The Anonymity Files

I have decided to start a new continuing series about news articles that rely solely or mostly on anonymous sources.

Glenn Greenwald has written a lot about this phenomenon, and it seems to me that almost every article in the mainstream media that’s investigative in nature or has something to do with policy or anything that’s at all controversial is based on unnamed sources.

So I have decided to test out my perception. Every time I come across a news article that is largely or completely based on anonymous sources, I will post about it. I will also list each article I write about on a new Page of the same title — The Anonymity Files.

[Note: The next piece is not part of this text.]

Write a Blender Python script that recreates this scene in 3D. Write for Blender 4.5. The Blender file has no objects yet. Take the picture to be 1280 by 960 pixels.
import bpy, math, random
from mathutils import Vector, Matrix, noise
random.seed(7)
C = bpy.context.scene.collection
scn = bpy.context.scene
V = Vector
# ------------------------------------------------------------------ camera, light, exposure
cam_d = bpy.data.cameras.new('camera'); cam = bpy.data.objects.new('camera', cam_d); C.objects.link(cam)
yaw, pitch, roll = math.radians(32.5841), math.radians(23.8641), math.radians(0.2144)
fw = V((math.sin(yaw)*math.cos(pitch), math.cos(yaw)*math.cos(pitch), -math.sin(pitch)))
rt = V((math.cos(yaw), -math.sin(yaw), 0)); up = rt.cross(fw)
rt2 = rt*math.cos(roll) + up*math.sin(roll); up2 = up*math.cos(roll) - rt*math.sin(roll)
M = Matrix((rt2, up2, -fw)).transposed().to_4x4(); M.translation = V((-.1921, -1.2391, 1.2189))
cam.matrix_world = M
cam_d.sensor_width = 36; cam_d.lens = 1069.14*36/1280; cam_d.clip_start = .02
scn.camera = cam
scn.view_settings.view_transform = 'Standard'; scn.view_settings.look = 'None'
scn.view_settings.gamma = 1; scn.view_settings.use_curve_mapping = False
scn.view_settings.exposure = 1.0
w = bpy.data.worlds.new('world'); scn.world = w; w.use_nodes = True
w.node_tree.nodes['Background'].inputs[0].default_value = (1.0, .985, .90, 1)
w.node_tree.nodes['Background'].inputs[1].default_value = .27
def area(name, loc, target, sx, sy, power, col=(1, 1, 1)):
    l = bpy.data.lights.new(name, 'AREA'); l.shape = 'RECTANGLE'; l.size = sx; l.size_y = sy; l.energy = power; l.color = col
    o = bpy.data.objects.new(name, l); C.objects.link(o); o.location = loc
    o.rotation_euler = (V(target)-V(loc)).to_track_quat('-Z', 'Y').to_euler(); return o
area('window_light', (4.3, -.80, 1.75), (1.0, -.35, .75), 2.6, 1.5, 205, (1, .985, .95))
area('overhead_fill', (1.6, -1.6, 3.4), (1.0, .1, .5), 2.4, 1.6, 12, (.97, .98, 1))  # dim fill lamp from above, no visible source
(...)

The first entry is an article in today’s New York Times about the internal debate in the White House about the decision to escalate and widen the war in Afghanistan.

Key paragraph:

This article is based on interviews with half a dozen officials who were involved in the debate. All requested anonymity because they were discussing meetings that involved classified material and the shaping of policy.

In other words, no one wanted to be embarrassed or publicly identified with any aspect of this controversial policy decision.

Is that a legitimate reason for a journalist to grant anonymity?

Explore posts in the same categories: Politics

One Comment on “The Anonymity Files”

  1. Chief Says:

    I do not like anonymous sources. Cheney used them to further his own agenda.

    I understand that newspapers compete. I’m sure each newspaper will violate their own “Anonymous Source” guidelines to beat the competition.

    However, is the Administration (in this case) using the media to advance their own cause?